Anyhoo, I soon took a pair of scissors to the face cloth.  I cut them in strips about an inch and a half wide and then cut them down the middle.
 I then began applying them in strips across the roof, beginning at the bottom of the roof.  By slightly overlapping successive strips we can give the impression of layers of thatch.
 I worked to complete one side of the roof before doing the other.  With both sides complete, I stuck on the top section which straddles the apex of the roof.

 I should add that I use a brush to help push the material into the places I need it.  I can only describe the action as something akin to stippling.
 With the first building completed, I turned my attention to the second building.  And as I was feeling more confident with the first one completed, I took more photos.  Hopefully they'll give you an idea how I went about applying the material.
 I have to say the cheap PVA I purchased from Poundland is a lot better than I feared it might be.  It's much thicker than the stuff I purchased a while back from Hobbycraft.  Not as good as th Evo-Stick stuff i normally use, but rather good none the less.

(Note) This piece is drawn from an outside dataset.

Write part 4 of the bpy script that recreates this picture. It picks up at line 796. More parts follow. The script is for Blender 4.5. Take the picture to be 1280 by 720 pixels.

 And here's the second completed thatched roof.  You'll notice i cut the sections slightly wider than on the first building.
 Here's the view from the other side.
And that's where time ran out.  Which is a good thing, because the PVA needs to dry out thoroughly over night.  Before I can paint the models I need to glue down the fabric on the upper surface of the thatch.  To do that I'll use a 50/50 mix of water and PVA which I'll brush on using a downward stroke with my brush.  That will seal the material and make it solid for painting.  I suspect that the material will soak up a lot of glue and will therefore need a good 24 hours to dry out fully.  Once that's done, I'll be able to paint the model!